** Aim **
Everything from the first line of the data through the line with "COL = sc.collection" is to be echoed exactly, minus the pictures.
── Supplied material
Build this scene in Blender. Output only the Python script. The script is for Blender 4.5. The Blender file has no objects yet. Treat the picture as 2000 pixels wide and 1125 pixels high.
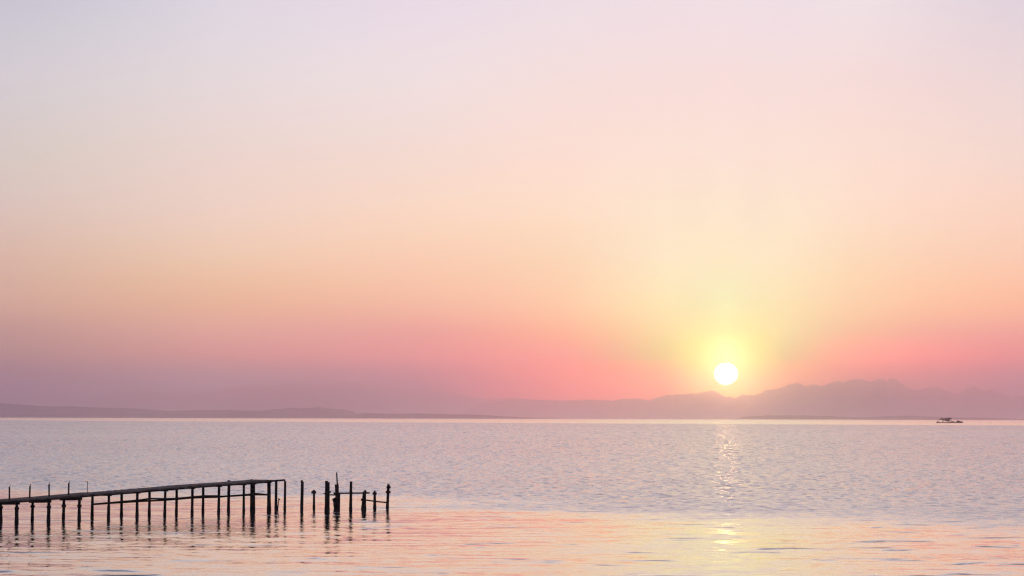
import bpy, bmesh, math, random
from mathutils import Vector, Matrix, noise as mnoise

random.seed(7)
sc = bpy.context.scene
COL = sc.collection

# ------------------------------------------------------------------ camera
F = 4915.0                      # focal length in pixels of the 2000-wide photograph
H = 5.5                         # camera height over the water
HORIZON = 816.3                 # row of the true horizon in the middle of the photograph
PITCH = math.atan((HORIZON - 562.5) / F)
ROLL = math.radians(0.143)
fwd = Vector((0, math.cos(PITCH), math.sin(PITCH)))
rt0 = Vector((1, 0, 0)); up0 = Vector((0, -math.sin(PITCH), math.cos(PITCH)))
rt = rt0 * math.cos(ROLL) + up0 * math.sin(ROLL)
up = up0 * math.cos(ROLL) - rt0 * math.sin(ROLL)
CAM = Vector((0, 0, H))
cd = bpy.data.cameras.new("camera"); cam = bpy.data.objects.new("camera", cd); COL.objects.link(cam)
cd.sensor_width = 36.0; cd.lens = 36.0 * F / 2000.0
cd.clip_start = 0.5; cd.clip_end = 300000.0
M = Matrix((rt, up, -fwd)).transposed().to_4x4(); M.translation = CAM
cam.matrix_world = M
sc.camera = cam

def ray(px, py):
    return (fwd + rt * ((px - 1000.0) / F) - up * ((py - 562.5) / F)).normalized()
def water(px, py):
    d = ray(px, py); t = -H / d.z
    return CAM + d * t
def at(px, py, Y):
    d = ray(px, py); return CAM + d * (Y / d.y)

# ------------------------------------------------------------------ sky (world)
def lin(c):
    c = c / 255.0
    return c / 12.92 if c <= 0.04045 else ((c + 0.055) / 1.055) ** 2.4
SUN_PX = (1418.0, 730.0)
sd = ray(*SUN_PX)
SUN_AZ = math.degrees(math.atan2(sd.x, sd.y))
SUN_EL = math.degrees(math.asin(sd.z))
# radiance of the evening sky, one row per azimuth from the sun, one triple per elevation
SKY_EL = [-2.0, 0.0, 0.40, 0.76, 1.35, 1.92, 2.50, 3.66, 4.82, 5.96, 7.68, 9.40, 14.0, 24.0, 45.0, 90.0]
SKY_AZ = [-180.0, -60.0, -26.0, -15.6, -11.45, -6.95, -3.66, -1.37, -0.65, 0.0, 0.65, 1.37, 2.88, 6.25, 11.0, 26.0, 60.0, 180.0]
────
** Solved exercise **
Build this scene in Blender. Output only the Python script. The script is for Blender 4.5. The Blender file has no objects yet. Treat the picture as 2000 pixels wide and 1125 pixels high.
import bpy, bmesh, math, random
from mathutils import Vector, Matrix, noise as mnoise

random.seed(7)
sc = bpy.context.scene
COL = sc.collection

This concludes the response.